There's no built-in configurable protection in either Apache or Nginx
against that type of request without having also installed optional
plugins, and I'd consider `max_client_body_size = 10m` to be a perfectly
reasonable nginx setting.
I'll defer to the core dev team on this, but request parsing really does
seem to me to be the domain of the application to deal with, rather than
the server. For example, suppose you wanted the application to deal with
JSON requests that can contain base64 encoded file fields, or some other
content type that can contain a mix of file uploads and standard data -
the server has no way of parsing and inspecting if the requests are
malicious or not. As a further example - would we expect the server to be
responsible for parsing and validating against malicious XML payloads and
other content types that the application might parse?
FWIW, I believe that PHP includes
[http://stackoverflow.com/questions/8710185/new-limit-within-php-1000
-fields-per-post-does-someone-know-if-the-number-can built-in protection]

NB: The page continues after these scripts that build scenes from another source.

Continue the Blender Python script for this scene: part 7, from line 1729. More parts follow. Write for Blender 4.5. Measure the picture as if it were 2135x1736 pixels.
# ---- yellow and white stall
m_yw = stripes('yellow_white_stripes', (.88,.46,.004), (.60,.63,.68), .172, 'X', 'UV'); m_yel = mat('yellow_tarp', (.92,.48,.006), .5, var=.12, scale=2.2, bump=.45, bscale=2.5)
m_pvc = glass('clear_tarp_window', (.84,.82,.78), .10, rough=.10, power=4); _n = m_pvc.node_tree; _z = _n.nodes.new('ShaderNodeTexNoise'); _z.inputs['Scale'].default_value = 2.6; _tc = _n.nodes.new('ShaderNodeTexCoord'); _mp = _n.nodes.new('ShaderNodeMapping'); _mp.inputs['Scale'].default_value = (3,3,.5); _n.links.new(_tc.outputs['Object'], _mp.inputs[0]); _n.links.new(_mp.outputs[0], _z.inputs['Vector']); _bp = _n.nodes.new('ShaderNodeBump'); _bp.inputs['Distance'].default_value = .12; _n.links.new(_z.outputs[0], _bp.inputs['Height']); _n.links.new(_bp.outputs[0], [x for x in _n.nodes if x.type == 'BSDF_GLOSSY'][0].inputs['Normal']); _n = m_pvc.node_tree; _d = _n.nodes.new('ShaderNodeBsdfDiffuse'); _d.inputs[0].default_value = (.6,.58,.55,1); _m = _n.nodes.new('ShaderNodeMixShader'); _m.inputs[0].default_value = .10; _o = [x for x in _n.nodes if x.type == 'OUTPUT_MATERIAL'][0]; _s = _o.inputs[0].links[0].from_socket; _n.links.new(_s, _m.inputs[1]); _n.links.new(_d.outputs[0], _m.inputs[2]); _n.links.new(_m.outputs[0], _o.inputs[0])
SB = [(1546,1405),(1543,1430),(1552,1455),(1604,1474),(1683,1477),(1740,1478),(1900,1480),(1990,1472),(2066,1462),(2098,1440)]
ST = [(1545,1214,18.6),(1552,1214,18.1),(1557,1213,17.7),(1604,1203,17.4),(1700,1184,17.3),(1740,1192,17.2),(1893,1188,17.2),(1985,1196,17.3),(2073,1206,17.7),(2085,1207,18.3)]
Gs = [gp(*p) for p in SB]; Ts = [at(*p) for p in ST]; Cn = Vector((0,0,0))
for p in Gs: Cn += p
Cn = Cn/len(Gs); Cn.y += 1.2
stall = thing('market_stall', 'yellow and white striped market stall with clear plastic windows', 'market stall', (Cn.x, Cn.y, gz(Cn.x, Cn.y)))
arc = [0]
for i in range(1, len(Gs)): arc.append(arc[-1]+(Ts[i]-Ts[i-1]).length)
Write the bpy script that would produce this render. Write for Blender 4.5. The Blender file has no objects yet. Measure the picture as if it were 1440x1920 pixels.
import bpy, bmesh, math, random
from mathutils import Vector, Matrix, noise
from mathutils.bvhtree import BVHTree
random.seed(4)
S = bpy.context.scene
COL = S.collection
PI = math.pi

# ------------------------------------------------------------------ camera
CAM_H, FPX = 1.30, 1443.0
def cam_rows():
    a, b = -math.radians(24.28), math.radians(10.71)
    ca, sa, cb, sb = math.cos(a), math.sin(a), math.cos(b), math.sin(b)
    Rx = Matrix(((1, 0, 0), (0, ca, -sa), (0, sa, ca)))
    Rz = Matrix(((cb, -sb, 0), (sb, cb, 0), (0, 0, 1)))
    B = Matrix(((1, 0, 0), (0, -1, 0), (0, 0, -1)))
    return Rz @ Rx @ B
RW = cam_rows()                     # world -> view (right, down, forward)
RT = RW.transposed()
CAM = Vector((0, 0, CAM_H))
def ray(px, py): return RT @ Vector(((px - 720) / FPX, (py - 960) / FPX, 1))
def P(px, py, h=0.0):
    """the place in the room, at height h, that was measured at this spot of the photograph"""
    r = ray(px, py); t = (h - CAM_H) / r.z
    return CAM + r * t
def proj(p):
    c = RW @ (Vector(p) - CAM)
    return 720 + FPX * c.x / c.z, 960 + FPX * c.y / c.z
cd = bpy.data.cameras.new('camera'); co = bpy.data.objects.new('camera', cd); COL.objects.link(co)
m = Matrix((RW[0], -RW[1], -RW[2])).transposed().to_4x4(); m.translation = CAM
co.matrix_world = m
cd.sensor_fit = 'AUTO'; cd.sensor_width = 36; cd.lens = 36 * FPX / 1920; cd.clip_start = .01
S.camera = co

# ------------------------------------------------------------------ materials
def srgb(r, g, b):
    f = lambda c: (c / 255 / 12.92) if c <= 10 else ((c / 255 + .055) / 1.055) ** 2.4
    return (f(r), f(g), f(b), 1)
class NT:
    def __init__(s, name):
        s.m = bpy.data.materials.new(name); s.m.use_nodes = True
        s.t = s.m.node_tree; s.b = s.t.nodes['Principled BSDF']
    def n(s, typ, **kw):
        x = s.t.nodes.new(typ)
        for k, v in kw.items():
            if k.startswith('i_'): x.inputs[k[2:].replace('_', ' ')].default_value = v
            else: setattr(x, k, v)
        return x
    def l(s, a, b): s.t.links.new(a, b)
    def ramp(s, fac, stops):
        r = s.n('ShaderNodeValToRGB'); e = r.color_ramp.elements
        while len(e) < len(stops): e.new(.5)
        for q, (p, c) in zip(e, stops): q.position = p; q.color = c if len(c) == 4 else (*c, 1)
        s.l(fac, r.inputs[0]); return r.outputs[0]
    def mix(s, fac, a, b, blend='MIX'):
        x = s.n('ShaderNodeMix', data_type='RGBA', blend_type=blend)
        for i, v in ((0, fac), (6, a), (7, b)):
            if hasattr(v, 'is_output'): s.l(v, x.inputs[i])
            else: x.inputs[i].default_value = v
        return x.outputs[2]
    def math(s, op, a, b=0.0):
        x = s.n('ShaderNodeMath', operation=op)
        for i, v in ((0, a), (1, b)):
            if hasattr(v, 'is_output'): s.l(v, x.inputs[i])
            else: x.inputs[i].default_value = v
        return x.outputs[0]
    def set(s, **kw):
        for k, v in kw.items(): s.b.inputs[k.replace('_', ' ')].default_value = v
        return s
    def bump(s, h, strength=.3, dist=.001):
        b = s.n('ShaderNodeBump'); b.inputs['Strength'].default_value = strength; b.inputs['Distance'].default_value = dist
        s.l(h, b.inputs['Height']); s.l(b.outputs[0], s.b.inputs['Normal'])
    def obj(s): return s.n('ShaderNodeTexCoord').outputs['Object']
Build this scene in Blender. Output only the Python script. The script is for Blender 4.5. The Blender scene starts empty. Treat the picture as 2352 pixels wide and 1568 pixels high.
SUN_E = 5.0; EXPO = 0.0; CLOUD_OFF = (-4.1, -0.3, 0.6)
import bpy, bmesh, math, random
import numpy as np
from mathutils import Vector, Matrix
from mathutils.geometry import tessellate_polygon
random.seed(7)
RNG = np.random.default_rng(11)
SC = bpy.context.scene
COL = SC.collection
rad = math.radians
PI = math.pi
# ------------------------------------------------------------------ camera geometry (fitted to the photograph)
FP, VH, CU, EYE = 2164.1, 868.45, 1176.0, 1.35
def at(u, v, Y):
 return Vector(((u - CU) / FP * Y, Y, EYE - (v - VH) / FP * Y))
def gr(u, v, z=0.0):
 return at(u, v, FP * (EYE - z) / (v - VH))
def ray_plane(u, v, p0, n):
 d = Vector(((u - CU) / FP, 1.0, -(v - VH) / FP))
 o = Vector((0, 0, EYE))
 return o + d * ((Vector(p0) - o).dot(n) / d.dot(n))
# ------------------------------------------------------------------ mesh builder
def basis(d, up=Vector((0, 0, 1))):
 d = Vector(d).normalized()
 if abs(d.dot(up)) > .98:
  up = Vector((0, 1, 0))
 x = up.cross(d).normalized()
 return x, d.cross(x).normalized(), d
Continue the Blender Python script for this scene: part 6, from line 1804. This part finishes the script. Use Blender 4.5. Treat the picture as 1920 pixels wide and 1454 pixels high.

against this type of request, I've not managed to find information about
other languages/frameworks.
The simplest option would prob. be similar to the
`FORM_DATA_MAX_FIELDS_TOTAL_LENGTH` already noted, but perhaps tweak the
semantics slightly so that it's simply a setting specifying the maximum
allowable request size *excluding* any file upload parts
`REQUEST_MAX_DATA_SIZE` or similar. That'd allow the developer to
differentiate between the maximum allowable file upload size per-request,
and the maximum allowable in-memory data structures per-request.